◆ **DATA EXTRACT**

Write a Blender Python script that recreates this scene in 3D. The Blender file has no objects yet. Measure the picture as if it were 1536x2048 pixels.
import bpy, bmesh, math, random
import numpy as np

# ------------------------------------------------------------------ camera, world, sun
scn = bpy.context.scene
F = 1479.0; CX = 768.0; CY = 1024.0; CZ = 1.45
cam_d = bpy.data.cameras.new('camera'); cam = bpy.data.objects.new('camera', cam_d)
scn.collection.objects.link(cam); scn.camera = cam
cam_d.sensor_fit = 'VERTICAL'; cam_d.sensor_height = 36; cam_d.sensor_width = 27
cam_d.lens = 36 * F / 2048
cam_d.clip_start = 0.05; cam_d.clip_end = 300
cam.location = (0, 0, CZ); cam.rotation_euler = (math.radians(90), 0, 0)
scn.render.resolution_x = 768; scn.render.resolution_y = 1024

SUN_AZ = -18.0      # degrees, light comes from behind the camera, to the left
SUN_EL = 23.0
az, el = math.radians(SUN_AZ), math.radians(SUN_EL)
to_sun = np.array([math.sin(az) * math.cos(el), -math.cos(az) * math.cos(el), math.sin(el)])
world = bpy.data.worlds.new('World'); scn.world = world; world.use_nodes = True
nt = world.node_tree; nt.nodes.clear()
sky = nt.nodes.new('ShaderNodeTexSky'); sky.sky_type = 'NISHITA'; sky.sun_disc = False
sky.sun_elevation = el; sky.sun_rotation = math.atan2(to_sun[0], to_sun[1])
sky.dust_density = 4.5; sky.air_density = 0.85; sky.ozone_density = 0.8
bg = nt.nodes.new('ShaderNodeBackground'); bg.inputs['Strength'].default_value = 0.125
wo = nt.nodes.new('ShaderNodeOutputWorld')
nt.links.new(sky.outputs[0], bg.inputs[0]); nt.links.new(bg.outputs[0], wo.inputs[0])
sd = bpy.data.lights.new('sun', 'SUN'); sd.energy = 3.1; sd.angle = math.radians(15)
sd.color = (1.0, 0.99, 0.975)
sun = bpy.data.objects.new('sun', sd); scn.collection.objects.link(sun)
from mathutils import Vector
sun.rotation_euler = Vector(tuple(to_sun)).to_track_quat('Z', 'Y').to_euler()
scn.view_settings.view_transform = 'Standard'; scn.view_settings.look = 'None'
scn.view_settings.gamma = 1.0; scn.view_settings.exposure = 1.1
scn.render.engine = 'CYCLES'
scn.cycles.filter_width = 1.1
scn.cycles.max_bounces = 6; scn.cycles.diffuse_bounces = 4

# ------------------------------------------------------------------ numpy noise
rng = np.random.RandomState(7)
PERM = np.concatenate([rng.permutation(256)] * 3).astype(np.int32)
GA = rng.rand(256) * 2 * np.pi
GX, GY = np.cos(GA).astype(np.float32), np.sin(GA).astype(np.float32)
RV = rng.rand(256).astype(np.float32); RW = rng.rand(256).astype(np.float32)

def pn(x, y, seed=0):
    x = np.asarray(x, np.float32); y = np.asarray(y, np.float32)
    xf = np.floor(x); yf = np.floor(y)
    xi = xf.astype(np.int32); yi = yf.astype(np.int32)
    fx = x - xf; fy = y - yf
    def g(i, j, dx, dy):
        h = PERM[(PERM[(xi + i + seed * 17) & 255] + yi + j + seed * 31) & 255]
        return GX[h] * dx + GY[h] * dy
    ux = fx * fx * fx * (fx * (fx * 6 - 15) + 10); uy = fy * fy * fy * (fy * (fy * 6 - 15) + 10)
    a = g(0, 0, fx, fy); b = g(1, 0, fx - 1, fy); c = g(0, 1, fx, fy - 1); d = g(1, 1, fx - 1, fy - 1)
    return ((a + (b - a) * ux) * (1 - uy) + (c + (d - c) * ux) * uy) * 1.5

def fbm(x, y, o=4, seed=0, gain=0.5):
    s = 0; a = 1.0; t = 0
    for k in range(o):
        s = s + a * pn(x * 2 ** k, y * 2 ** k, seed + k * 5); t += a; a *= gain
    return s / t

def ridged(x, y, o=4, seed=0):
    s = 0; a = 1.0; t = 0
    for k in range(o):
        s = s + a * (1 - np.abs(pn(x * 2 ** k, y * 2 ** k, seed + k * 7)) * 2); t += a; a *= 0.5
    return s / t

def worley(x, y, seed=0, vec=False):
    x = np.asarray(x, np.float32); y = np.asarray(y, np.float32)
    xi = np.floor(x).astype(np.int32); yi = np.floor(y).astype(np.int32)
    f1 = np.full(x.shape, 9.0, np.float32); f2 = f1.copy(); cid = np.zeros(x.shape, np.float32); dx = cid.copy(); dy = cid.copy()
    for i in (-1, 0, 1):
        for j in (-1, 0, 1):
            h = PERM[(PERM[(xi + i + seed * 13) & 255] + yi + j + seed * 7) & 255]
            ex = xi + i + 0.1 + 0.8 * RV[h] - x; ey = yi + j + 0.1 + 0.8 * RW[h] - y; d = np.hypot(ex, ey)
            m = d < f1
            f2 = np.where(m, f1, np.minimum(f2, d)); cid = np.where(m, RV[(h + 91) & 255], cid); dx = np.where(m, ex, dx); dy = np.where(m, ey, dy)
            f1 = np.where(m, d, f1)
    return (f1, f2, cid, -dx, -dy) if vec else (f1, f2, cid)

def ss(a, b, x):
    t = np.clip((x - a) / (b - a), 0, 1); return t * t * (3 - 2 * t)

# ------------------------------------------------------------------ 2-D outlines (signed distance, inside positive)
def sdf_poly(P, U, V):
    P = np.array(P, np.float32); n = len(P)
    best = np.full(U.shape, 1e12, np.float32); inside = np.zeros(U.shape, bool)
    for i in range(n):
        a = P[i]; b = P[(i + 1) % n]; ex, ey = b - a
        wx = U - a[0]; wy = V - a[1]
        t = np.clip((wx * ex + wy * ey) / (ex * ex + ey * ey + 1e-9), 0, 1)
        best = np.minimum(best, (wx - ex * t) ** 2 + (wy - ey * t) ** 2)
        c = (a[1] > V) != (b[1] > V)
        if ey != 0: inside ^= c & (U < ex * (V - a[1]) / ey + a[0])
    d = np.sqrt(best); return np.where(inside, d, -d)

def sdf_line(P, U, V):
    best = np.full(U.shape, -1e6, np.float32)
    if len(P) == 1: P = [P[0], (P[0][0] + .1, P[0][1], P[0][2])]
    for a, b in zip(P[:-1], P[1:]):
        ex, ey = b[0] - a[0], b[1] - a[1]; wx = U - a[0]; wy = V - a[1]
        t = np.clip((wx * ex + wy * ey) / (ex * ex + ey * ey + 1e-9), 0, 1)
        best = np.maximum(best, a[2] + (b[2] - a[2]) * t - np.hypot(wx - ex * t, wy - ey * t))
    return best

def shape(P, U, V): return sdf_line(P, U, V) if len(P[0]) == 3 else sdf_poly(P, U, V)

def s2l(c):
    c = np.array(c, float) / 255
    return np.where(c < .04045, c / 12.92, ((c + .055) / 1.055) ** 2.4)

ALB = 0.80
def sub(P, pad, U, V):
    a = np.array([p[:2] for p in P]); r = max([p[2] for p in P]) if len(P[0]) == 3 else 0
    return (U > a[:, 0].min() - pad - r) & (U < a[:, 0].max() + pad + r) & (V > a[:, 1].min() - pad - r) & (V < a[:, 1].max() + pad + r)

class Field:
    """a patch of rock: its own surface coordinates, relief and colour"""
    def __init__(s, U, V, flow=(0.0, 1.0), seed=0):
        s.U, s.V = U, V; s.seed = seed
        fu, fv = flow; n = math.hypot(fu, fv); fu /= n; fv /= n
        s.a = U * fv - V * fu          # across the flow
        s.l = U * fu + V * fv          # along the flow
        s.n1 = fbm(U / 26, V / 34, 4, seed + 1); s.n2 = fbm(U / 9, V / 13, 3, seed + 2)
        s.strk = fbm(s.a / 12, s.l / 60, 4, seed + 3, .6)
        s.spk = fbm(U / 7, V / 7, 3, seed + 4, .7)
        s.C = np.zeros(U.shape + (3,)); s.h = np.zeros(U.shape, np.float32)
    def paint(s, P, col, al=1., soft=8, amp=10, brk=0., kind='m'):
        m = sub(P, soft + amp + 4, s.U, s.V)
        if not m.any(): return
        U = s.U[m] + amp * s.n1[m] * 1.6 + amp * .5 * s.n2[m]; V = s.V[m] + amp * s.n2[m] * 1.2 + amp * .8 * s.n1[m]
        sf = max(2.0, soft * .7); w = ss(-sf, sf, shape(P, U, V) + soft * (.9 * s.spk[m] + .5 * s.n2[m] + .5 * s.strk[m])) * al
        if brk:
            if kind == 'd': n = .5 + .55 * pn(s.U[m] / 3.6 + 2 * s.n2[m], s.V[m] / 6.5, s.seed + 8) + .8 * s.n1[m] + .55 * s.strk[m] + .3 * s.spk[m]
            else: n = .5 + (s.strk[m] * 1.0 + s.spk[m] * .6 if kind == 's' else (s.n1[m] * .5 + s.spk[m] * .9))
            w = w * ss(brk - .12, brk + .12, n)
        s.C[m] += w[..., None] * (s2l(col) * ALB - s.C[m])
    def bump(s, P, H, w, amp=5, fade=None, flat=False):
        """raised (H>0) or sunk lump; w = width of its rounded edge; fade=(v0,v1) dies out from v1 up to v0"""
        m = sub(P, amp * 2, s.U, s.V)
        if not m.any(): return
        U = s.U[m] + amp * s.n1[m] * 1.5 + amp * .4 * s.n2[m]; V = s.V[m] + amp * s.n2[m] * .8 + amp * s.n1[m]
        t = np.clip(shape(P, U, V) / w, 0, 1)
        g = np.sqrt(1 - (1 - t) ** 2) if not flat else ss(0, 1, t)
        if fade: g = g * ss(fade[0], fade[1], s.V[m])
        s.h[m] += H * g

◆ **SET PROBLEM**
Check every line in the material above for the string "scene", then give only the number of lines that have it.

◆ **OUTPUT BELOW**
2